Chéhab va s’atteler à la tâche de renforcer l’Etat au détriment des structures traditionnelles. Il entreprend de réorganiser l’économie sur des bases nouvelles, réforme l’administration, relie les régions périphériques à la capitale, accroît le rôle de l’armée dans les affaires publiques, développe l’enseignement, bref, pose les jalons d’un Etat moderne capable d’affirmer son autorité sur les pouvoirs traditionnels.
Jamais peut-être plus qu’au cours de cette période qui va de 1958 à 1975, les Libanais ne vivent ainsi mêlés les uns aux autres. Les différences communautaires commencent même à s’estomper. De nouveaux clivages apparaissent. Une partie de la jeunesse chrétienne rallie les rangs de la gauche. Des intellectuels chrétiens et musulmans tentent de constituer un espace politique lié à l’Etat. L’Eglise est secouée par une crise sans précédent dans son histoire moderne, etc.
Au cours de cette période, Beyrouth s’étend très rapidement et concentre l’essentiel des activités du pays. L’exode rural est massif. Les banlieues se développent. Le centre-ville connaît une activité débordante. Sur le plan culturel, l’essor est spectaculaire. La télévision, introduite après 1958, contribue grandement à façonner les esprits et à les uniformiser. Le folklore libanais, jusque-là disséminé et épars, est reconstitué à partir d’une vision unitaire de la société. Le théâtre et la presse alimentent la critique des anciennes valeurs culturelles. La généralisation de l’enseignement et la création d’une université nationale, l’université libanaise, accentuent la coupure entre les deux mondes de l’ancien et du nouveau.
Ces années de coexistence islamo-chrétienne contribuent énormément à niveler les différences, à créer une lebanese way of life. Les Libanais ont désormais beaucoup de choses en commun : un même sens de l’humour que l’on retrouve au théâtre et dans les programmes télévisés, une même cuisine que l’on qualifie de, aujourd’hui, de "libanaise", mais qui est en fait un amalgame des différentes cuisines régionales, une même sensibilté pour la musique orientale et la poésie populaire que la télévision contribue à généraliser.
Mais, il y a dans le résultat auquel a abouti cette expérience un fait paradoxal, troublant, qu’il est difficile d’expliquer.
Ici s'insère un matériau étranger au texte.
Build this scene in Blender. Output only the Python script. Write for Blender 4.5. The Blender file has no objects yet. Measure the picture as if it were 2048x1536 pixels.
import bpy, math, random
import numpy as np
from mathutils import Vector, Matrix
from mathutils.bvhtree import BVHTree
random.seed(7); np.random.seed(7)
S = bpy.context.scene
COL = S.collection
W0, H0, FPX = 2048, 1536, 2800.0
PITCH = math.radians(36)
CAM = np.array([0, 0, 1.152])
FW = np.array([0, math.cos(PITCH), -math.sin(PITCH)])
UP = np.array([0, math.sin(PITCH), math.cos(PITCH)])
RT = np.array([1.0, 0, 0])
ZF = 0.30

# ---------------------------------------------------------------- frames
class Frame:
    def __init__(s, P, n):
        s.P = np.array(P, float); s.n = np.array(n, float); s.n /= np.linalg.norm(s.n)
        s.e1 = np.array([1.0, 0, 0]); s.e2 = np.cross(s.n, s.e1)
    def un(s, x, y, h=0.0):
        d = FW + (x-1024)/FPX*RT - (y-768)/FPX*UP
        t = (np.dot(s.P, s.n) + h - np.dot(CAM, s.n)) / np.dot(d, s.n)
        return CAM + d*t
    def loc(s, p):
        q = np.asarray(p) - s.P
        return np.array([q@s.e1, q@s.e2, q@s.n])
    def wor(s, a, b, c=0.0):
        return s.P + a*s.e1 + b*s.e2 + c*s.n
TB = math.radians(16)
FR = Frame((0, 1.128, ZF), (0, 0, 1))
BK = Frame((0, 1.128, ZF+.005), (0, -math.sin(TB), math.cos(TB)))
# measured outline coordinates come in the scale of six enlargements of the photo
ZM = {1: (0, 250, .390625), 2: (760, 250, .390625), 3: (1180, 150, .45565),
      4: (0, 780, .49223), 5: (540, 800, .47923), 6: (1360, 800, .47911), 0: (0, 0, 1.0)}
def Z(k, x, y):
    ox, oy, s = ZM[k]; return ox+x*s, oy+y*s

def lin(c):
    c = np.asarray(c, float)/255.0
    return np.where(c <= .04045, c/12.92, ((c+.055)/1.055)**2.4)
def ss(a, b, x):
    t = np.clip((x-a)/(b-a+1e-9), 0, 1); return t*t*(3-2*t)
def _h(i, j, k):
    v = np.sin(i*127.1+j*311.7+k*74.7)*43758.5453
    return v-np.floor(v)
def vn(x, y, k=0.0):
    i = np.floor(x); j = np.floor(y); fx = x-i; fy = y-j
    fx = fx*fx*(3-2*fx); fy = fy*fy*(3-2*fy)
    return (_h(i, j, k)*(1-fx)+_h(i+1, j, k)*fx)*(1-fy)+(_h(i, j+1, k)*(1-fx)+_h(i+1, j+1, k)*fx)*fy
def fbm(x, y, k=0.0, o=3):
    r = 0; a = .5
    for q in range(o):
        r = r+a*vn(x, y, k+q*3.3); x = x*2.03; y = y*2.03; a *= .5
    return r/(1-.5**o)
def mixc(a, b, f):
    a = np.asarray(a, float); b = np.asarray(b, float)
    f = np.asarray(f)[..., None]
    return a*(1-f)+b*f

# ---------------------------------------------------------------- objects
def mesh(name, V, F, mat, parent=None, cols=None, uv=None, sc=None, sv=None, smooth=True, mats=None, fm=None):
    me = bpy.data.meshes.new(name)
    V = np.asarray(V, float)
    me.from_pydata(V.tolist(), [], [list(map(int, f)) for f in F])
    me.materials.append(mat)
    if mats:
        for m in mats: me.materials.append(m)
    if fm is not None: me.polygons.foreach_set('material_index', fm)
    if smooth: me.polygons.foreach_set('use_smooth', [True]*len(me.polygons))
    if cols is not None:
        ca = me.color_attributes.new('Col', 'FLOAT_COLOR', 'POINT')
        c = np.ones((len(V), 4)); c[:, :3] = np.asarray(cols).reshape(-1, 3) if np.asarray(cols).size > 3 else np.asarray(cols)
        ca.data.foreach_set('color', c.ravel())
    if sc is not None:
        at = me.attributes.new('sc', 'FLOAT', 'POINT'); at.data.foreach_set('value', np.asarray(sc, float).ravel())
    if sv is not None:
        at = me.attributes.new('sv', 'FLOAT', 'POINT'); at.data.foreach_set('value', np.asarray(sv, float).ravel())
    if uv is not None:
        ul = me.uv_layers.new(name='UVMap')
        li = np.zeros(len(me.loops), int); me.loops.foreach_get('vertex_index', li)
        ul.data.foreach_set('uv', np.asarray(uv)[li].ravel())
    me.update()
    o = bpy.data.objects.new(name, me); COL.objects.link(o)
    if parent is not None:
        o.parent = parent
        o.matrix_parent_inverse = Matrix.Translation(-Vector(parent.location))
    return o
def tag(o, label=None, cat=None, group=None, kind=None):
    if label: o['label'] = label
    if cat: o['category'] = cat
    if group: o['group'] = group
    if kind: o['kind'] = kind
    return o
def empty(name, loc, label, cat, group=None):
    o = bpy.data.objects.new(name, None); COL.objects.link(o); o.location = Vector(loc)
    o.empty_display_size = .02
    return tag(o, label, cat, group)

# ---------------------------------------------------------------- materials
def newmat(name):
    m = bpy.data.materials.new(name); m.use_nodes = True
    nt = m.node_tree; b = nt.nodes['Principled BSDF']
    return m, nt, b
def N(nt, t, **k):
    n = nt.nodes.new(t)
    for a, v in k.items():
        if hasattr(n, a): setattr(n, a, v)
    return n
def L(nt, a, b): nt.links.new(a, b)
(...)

Et ce fait est le suivant : le chéhabisme a, pendant de longues années, travaillé à "uniformiser" les Libanais. Il y a partiellement réussi. Or, c’est au moment précis où ce processus semble devoir donner les résultats escomptés au niveau de la société que commencent à se former les mouvements et les organisations qui vont jouer un rôle déterminant dans le déclenchement de la guerre civile de 1975. C’est au moment où les Libanais apparaissent le plus unis qu’ils sont en réalité le plus divisés. Le paradoxe est de taille. L’"uniformisation" des Libanais semble constituer le prélude à leur affrontement.
Comment expliquer ce résultat paradoxal auquel est parvenue l’expérience chéhabiste ? De 1958 à 1975, le développement de l’Etat a entraîné un affaiblissement des structures traditionnelles de la société par rapport auxquelles les individus se situaient jusqu’alors. L’appartenance à un clan, à une région ou à une communauté permettait à l’individu de définir sa position par rapport aux autres membres de la collectivité, d’établir sa "différence" et de la fonder en fonction de valeurs reconnues par l’ensemble. Cette appartenance procurait à l’individu un sentiment de sécurité et de permanence, sa "différence" étant reconnue sans qu’il soit nécessaire pour cela de se mesurer aux autres. Pas de winners ni de loosers engagés dans une violence compétitive, mais un ordre stable et perçu comme immuable qui assure à chacun une place qui lui d’emblée fixée ; elle peut, par la suite, changer en fonction des acquis réalisés, mais dans une limite qui ne saurait remettre en question ce déterminisme qui donne au clan sa finalité.
Dans ces sociétés closes, la violence est généralement contrôlée. Elle obéit à des normes très strictes et le transgresseur est toujours sévèrement puni. Or, le chéhabisme a porté un coup dur à ces sociétés closes. En les reliant au centre par le biais d’échanges de toutes sortes, en les vidant de leur potentiel humain qu’il a attiré vers Beyrouth, il va briser la paix intérieure de ces sociétés fermées en introduisant en leur sein les germes d’un conflit qu’elles n’étaient pas en mesure de contrôler.